On Thu, Dec 30, 2021 at 12:19:14 +0100,
Vitaly Zaitsev via devel <devel@xxxxxxxxxxxxxxxxxxxxxxx> wrote:
On 30/12/2021 09:21, Chris Murphy wrote:
CPU is proprietary, the firmware is proprietary. Guess we can't trust
our computers?
RISC-V.
RISC-V isn't the answer. It is an ISA (with varients), not a computer. A
RISC-V based computer has the same issues as other computers.
Computers can be trusted to some extent, because useful, hard to detect
misexecution is hard outside of some special instructions (such as random
number generators).
You can purchase computers today without proprietary firmware in key areas.
(Essentially you can limit proprietary firmware to denial of service attacks.)
Look into Raptor Computering Services Blackbird or Talos 2 power 9 based
systems if you are interested.

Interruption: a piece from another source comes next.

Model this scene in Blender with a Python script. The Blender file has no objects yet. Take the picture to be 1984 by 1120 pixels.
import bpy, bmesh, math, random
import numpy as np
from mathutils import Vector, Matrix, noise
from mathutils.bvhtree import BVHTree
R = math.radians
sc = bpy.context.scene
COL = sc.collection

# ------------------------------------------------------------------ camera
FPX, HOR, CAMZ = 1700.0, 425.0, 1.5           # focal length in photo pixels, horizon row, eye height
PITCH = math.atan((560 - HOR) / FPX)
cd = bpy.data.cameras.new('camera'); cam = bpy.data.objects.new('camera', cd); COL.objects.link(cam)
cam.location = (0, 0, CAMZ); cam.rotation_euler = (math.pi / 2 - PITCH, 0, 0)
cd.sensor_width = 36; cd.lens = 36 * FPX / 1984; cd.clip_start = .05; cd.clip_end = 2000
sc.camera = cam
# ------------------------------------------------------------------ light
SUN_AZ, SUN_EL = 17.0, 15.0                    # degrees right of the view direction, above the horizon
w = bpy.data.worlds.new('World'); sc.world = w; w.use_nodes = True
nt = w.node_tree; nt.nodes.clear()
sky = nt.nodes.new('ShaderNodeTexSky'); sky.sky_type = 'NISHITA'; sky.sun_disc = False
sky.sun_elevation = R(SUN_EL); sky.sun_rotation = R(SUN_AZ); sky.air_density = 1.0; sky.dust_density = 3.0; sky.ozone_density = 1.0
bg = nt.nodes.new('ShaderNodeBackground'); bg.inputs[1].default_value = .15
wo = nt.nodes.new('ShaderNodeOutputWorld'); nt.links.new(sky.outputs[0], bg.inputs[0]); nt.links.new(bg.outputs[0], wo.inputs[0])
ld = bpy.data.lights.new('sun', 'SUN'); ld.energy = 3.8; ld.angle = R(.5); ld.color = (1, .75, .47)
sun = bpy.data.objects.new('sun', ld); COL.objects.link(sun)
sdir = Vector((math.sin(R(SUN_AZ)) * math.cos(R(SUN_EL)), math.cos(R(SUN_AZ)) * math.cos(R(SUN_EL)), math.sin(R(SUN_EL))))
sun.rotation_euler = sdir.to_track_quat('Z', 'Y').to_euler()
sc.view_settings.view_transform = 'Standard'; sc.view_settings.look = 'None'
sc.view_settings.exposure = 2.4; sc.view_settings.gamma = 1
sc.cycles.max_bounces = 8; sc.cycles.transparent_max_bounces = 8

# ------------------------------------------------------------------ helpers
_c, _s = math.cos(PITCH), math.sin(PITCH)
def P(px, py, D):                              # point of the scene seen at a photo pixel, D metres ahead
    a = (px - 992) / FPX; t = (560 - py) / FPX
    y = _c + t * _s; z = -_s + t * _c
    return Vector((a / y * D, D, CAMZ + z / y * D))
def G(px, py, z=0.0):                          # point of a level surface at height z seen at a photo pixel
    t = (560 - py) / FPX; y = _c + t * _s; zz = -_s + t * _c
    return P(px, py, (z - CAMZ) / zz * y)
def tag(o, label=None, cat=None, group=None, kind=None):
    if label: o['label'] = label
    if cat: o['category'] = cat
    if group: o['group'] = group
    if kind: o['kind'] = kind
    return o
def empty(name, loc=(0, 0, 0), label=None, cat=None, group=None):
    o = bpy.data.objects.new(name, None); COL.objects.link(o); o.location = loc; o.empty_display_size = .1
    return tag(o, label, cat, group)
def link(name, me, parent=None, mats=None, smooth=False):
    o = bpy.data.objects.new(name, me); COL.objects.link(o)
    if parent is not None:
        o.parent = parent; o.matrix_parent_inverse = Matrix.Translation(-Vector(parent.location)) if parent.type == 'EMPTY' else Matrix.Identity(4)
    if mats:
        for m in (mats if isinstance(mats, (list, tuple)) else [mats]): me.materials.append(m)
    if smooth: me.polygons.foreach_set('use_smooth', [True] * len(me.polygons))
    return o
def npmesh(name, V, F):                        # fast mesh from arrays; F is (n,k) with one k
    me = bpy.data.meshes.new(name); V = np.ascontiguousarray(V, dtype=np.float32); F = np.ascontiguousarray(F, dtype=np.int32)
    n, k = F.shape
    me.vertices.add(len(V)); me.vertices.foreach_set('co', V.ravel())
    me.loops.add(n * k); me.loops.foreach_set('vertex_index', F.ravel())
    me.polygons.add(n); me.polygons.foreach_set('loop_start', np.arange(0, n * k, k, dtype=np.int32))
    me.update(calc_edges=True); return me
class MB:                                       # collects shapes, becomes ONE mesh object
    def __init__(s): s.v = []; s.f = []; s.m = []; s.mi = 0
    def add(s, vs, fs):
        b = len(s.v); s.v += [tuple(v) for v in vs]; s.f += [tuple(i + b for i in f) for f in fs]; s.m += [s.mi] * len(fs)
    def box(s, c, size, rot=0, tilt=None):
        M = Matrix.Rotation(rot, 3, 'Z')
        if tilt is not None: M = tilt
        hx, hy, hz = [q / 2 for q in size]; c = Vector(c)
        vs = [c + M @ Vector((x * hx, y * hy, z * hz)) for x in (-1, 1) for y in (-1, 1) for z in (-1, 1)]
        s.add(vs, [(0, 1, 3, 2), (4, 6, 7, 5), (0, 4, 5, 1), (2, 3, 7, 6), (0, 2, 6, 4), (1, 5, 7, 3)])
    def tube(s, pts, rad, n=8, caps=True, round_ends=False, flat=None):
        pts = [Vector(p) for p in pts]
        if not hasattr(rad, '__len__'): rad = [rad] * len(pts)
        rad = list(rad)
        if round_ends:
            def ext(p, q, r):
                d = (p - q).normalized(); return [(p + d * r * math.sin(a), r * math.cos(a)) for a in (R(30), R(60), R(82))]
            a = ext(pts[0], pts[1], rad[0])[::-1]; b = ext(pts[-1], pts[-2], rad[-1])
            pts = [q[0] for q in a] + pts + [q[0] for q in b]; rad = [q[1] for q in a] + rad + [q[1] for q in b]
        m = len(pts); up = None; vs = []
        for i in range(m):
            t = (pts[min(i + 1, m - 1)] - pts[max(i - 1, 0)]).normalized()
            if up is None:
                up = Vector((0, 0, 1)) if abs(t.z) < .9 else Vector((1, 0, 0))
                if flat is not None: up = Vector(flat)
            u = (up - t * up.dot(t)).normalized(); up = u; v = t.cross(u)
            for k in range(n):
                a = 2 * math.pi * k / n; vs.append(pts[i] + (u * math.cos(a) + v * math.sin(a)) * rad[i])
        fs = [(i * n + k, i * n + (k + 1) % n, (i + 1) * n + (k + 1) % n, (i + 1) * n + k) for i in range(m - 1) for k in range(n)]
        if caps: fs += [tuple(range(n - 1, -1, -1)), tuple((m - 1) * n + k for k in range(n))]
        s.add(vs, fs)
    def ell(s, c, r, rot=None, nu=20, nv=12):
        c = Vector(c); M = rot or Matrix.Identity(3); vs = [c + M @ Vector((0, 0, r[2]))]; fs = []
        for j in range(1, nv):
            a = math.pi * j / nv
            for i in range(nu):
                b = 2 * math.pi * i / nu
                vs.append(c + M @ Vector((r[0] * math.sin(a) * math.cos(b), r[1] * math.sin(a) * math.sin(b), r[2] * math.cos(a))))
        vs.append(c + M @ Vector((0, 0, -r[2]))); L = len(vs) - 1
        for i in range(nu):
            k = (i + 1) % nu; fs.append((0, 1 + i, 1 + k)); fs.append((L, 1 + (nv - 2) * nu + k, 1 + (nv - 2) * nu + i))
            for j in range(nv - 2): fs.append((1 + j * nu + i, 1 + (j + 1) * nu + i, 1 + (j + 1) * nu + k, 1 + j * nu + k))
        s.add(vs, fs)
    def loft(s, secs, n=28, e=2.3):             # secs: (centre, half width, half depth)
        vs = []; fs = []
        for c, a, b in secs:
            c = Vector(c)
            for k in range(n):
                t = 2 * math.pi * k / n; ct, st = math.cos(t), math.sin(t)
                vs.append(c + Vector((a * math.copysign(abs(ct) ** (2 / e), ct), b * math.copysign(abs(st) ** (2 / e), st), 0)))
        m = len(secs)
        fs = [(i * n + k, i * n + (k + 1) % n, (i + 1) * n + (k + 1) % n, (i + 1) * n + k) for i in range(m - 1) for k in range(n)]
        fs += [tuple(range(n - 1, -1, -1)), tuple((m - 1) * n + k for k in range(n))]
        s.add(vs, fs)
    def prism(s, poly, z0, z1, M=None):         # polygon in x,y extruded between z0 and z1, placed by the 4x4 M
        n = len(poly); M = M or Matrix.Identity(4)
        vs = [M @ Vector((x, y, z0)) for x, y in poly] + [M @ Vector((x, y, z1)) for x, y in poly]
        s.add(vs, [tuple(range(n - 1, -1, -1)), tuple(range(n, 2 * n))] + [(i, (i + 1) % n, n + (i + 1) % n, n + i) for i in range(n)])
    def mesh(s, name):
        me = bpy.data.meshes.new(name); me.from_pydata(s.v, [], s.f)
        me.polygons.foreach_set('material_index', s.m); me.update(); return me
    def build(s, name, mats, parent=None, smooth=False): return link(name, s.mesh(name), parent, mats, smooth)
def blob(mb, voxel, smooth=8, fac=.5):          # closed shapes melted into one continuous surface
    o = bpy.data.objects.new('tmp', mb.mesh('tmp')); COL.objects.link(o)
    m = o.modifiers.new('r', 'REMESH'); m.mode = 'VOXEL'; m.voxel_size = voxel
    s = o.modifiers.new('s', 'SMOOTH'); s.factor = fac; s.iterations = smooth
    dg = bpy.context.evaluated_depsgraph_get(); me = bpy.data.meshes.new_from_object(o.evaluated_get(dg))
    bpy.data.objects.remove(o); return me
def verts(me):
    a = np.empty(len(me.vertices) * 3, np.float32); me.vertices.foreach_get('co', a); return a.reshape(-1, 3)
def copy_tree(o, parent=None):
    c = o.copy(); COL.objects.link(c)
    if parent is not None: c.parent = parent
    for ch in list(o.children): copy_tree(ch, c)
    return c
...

These are not cheap consumer machines; so
they aren't for everyone.
You can go lower down the stack and use free computer implementations. For
example Microwatt is a power ISA implementation for FPGAs. You still have
to worry about trusting FPGAs, but you can do more about that than you
can with proprietary computers. Bunny Huang has written about trusting
FPGAs as part of his precursor project.